In 2018, the New Jersey State Legislature enacted significant changes to corporate law that, in the aggregate, mirror Delaware corporate law in relevant areas and were intended to make New Jersey a more competitive, business-friendly landscape. In 2019, we can expect to see the effects of those changes, with legal practitioners and their corporate clients increasingly taking advantage of the revisions, which largely embrace the technological realities of our changing times and may afford companies more convenient, facile ways of conducting their corporate business.

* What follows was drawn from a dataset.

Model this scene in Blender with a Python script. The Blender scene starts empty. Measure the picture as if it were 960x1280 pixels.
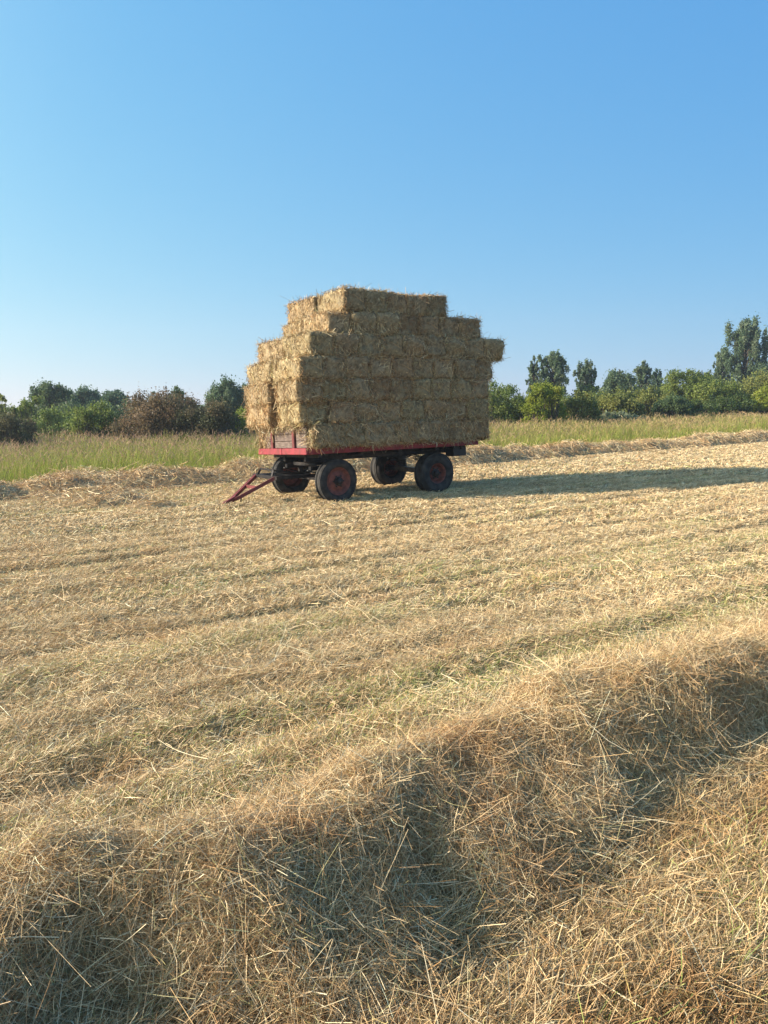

Let’s review some of those changes that affect companies seeking to incorporate or maintain business operations in New Jersey, and look ahead to what should, and probably will, occur as a result of the new features of the New Jersey Business Corporation Act (NJBCA):
- Corporate directors unable to transmit a signed written consent can now approve actions without a meeting by means of electronic transmission. See N.J.S.A. 14A:6-7.1(5). Previously, absent an alternate directive in a corporation’s certificate of incorporation or bylaws, directors could consent to an action, without voting at a meeting (whether in person or by teleconference), only by written consent signed by all directors. Now, directors can provide their consent by sending emails (among other forms of electronic transmission) to that effect. Recognizing that modern modes of communication compelled this change, New Jersey embraced what other states, including Delaware, had already acknowledged was a reality in the digital age.